La nature des missions confiées à un organisateur de manifestations de ce type relève vraisemblablement d'une convention de délégation de service public. En effet, quelque soit le libellé du contrat, il s'agit de confier à un tiers l'exécution d'un service public (la fête de la commune). Qu'il s'agisse de la conception "artistique", du montage commercial et technique, ou de la coordination et du suivi de la manifestation, les missions confiées sont en fait souvent la prise en charge quasi intégrale de la fête par ladite société.

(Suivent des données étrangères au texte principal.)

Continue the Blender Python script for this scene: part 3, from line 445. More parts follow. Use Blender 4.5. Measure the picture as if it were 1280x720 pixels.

En outre, dans ce type de conventions, il y a souvent prise en compte de l'assurance vis-à-vis des tiers par la Ville ainsi que la couverture des dommages subis et causés par les collaborateurs occasionnels et bénévoles, reconnus par la jurisprudence comme « collaborateurs occasionnels du service public » (par exemple CE Ass. 22 nov. 46, Commune de Saint-Priest-la Plaine, R. 279, pour un feu d'artifice). Nous sommes donc en présence d'un service public municipal (la fête) confié à un tiers par contrat, c'est-à-dire typiquement une convention de délégation de service public régie par la loi 93-122 du 29 janvier 1993, relative à la prévention de la corruption et à la transparence de la vie économique et des procédures publiques, dite loi Sapin, intervenue pour consolider le régime suggéré par les avis du Conseil d'Etat des 7 octobre 1986 et 7 avril 1987, repris par la loi du 6 février 1992.
II - Le régime juridique applicable
Les dispositions applicables varient en fonction du montant réel du contrat :
- Si le contrat n'excède pas 700 000 F.: dans ce cas, en vertu de l'article 41 de la loi Sapin (tel que modifié par l'article 70 de la loi du 8 août 1994, puis remodifié par l'article 5 de la loi du 8 fév. 1995), certaines formalités sont allégées, mais elles restent soumises à l'article 40 de la loi et à l'obligation de publicité préalable. Le décret 95-225 du 1e mars 1995 impose le respect d'un délai de 15 jours à compter de la date de publication.
- Si le contrat excède 700 000 F.: il est alors soumis à l'intégralité des dispositions de la loi, notamment celles de la procédure instituée par l'article 38 de la loi, imposant une procédure de publicité par l'autorité délégante : établissement d'une liste de candidats admis à présenter une offre, adresse à chacun de ceux-ci d'un document défroissant les caractéristiques quantitatives et qualitatives des prestations, envoi des offres par les candidats, choix par une commission (dont la composition varie selon la collectivité), au terme de négociations, du délégataire.
Pour les collectivités territoriales, leurs groupements et leurs établissements publics, en vertu de l'article 42 de la loi, seule l'assemblée délibérante peut décider du principe d'une délégation de service public. En vertu de l'article 44 de la loi, la collectivité ne peut se prononcer qu'après un délai de deux mois à compter de la saisine de la commission d'attribution, ce qui impose la prévision suffisamment à l'avance de ladite délégation. La négociation directe (article 45) n'est possible qu'en l'absence d'offre après mise en concurrence.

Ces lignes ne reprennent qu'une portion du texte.